** Written problem **
Repeat only the lines running from the beginning of the material through the line that contains "tag(dpart('screw_hole', mb, DARKW), kind=None)".

Records with scene code
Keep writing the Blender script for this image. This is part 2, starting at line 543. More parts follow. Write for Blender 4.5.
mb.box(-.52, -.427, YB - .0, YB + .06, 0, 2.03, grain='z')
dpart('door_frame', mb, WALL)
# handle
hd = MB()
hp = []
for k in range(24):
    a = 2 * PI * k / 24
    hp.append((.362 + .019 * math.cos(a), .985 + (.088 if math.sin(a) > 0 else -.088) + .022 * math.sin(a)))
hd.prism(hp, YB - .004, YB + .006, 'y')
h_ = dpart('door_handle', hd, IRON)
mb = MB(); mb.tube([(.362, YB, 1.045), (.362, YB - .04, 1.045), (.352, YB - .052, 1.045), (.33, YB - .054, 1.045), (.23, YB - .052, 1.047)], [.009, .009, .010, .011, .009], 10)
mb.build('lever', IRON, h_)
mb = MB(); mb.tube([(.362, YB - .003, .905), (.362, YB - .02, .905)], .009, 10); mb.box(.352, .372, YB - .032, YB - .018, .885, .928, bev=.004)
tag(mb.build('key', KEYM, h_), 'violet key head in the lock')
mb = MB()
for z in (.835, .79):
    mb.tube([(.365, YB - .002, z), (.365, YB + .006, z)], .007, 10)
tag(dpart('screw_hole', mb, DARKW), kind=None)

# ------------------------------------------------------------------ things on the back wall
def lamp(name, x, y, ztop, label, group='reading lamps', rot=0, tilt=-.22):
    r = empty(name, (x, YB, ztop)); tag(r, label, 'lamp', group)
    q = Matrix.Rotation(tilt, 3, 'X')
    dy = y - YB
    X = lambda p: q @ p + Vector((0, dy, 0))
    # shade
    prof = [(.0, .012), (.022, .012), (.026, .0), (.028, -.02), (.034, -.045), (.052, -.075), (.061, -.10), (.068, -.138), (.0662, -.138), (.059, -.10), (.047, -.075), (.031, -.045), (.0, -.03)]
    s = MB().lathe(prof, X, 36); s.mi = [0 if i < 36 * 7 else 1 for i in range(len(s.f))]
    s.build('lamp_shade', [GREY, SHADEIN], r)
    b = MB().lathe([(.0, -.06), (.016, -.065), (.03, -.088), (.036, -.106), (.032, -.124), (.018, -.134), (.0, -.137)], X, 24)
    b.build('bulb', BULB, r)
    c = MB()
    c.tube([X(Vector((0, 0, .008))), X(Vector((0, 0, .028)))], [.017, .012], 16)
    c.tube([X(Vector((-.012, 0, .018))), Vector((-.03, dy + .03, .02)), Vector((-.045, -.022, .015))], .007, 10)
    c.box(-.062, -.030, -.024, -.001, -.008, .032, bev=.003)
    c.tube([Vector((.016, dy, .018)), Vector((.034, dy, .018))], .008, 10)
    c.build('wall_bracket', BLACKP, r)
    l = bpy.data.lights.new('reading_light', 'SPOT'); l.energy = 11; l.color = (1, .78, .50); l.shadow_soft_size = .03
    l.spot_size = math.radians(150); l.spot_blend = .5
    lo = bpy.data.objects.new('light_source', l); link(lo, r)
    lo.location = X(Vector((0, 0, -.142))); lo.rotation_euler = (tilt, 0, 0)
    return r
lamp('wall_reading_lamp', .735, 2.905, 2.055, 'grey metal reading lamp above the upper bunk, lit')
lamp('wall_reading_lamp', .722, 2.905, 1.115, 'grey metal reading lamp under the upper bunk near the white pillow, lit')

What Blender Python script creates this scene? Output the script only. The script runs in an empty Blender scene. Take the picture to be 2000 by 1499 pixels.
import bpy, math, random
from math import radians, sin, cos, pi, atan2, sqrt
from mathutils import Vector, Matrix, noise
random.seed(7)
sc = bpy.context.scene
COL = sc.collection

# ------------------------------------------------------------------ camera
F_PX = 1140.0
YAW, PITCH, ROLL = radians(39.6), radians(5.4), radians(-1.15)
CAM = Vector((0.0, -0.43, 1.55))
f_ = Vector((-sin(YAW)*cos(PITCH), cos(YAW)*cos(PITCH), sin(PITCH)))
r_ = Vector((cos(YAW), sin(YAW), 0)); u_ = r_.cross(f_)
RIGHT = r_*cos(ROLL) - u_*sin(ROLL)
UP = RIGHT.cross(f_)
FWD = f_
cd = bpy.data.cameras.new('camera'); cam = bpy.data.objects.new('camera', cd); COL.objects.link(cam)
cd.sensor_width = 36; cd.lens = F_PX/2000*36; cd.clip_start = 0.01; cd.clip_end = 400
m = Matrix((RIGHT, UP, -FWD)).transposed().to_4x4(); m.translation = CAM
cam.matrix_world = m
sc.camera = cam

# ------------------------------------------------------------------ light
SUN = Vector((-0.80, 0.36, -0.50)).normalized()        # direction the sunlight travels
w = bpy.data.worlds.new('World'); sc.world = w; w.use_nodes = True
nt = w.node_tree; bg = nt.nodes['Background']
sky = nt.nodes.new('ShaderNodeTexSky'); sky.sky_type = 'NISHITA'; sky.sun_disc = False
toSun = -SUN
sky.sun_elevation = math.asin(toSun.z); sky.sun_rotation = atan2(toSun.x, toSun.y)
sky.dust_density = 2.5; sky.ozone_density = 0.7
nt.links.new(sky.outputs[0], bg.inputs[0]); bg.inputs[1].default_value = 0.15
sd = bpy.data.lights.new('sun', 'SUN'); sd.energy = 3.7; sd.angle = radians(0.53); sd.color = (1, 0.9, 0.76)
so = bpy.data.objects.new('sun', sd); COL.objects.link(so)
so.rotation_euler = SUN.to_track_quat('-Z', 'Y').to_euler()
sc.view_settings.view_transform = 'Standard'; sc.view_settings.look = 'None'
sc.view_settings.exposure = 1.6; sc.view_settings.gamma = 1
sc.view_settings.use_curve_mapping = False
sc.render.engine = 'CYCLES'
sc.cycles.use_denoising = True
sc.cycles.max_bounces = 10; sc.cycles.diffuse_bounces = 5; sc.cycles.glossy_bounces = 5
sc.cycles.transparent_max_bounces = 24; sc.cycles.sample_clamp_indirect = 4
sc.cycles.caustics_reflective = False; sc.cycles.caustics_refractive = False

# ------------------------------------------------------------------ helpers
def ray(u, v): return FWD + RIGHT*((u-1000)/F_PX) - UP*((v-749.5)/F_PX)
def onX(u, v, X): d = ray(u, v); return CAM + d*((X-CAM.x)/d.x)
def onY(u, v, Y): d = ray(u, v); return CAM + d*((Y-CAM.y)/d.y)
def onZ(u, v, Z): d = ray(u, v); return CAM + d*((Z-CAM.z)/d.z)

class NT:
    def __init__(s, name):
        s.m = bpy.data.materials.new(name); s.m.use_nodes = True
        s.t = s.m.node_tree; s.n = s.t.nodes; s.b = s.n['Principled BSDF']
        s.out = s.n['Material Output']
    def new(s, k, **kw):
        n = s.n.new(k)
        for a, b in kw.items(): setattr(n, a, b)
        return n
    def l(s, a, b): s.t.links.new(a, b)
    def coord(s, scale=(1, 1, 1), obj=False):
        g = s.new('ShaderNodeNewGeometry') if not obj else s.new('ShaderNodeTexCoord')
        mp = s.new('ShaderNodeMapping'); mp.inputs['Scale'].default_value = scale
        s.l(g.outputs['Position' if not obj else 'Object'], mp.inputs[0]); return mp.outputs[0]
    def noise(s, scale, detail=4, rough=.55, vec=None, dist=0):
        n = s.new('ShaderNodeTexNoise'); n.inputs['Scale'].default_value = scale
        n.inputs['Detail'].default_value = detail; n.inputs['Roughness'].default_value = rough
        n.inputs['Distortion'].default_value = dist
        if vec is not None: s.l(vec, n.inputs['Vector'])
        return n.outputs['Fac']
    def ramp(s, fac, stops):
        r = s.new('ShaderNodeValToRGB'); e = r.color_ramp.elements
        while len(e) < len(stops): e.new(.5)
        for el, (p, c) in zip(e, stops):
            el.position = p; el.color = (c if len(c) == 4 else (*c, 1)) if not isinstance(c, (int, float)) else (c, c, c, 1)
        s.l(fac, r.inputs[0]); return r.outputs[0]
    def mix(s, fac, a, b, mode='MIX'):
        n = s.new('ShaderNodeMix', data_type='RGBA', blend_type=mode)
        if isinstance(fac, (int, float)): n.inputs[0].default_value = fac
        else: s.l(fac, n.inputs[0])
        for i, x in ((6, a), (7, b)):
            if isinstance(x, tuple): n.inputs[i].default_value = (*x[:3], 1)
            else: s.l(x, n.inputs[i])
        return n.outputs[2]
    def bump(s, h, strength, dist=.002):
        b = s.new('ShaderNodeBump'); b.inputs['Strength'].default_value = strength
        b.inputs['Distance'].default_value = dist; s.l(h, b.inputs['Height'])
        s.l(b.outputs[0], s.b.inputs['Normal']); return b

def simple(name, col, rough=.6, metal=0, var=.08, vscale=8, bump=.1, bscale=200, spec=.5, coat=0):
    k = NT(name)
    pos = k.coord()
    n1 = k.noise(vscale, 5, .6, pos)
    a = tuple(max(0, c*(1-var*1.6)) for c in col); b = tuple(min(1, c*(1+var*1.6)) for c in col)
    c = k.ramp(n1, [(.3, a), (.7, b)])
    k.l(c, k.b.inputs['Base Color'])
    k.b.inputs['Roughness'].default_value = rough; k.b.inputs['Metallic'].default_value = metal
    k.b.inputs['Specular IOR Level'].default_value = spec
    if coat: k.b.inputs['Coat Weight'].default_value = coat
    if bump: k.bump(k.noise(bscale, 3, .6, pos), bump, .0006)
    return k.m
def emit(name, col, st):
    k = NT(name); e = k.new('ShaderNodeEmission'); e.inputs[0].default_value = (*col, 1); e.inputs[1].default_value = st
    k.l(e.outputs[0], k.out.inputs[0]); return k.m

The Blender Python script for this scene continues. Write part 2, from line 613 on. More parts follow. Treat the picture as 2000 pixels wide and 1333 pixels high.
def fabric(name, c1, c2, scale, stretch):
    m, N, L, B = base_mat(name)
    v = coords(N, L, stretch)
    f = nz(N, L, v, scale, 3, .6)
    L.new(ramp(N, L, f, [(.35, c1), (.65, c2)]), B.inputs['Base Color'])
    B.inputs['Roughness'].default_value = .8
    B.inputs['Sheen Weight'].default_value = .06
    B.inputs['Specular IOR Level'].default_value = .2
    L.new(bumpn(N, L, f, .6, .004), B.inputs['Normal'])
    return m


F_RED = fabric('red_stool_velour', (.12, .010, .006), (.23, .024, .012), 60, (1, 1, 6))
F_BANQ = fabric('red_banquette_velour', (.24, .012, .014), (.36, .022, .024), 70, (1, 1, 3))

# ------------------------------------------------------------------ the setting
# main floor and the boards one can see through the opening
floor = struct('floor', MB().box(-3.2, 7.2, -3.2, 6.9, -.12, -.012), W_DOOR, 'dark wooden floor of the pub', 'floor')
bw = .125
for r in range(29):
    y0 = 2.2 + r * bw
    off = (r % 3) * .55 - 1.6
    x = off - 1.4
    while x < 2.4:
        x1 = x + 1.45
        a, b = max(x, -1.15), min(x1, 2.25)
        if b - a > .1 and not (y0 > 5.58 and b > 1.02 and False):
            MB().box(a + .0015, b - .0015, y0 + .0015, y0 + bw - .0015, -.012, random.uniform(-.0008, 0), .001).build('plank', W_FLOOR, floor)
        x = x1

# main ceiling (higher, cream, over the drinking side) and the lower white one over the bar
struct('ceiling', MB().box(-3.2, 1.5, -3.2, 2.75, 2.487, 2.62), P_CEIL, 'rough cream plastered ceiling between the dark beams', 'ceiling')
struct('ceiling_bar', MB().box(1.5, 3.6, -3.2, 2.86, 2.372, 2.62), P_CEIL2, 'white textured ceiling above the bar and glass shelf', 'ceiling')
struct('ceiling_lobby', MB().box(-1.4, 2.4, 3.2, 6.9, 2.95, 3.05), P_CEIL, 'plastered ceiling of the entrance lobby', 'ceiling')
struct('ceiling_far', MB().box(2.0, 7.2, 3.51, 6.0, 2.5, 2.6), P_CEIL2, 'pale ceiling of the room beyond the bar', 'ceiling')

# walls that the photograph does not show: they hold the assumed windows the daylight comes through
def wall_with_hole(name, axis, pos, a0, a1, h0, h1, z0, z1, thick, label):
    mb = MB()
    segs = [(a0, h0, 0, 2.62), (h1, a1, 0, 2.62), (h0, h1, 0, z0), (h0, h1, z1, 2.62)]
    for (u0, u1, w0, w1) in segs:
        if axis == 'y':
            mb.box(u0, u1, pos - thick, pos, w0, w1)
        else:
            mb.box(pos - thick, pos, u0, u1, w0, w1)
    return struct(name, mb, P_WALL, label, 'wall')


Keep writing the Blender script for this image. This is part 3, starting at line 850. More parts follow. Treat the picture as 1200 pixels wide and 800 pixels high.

** Full response **
Keep writing the Blender script for this image. This is part 2, starting at line 543. More parts follow. Write for Blender 4.5.
mb.box(-.52, -.427, YB - .0, YB + .06, 0, 2.03, grain='z')
dpart('door_frame', mb, WALL)
# handle
hd = MB()
hp = []
for k in range(24):
    a = 2 * PI * k / 24
    hp.append((.362 + .019 * math.cos(a), .985 + (.088 if math.sin(a) > 0 else -.088) + .022 * math.sin(a)))
hd.prism(hp, YB - .004, YB + .006, 'y')
h_ = dpart('door_handle', hd, IRON)
mb = MB(); mb.tube([(.362, YB, 1.045), (.362, YB - .04, 1.045), (.352, YB - .052, 1.045), (.33, YB - .054, 1.045), (.23, YB - .052, 1.047)], [.009, .009, .010, .011, .009], 10)
mb.build('lever', IRON, h_)
mb = MB(); mb.tube([(.362, YB - .003, .905), (.362, YB - .02, .905)], .009, 10); mb.box(.352, .372, YB - .032, YB - .018, .885, .928, bev=.004)
tag(mb.build('key', KEYM, h_), 'violet key head in the lock')
mb = MB()
for z in (.835, .79):
    mb.tube([(.365, YB - .002, z), (.365, YB + .006, z)], .007, 10)
tag(dpart('screw_hole', mb, DARKW), kind=None)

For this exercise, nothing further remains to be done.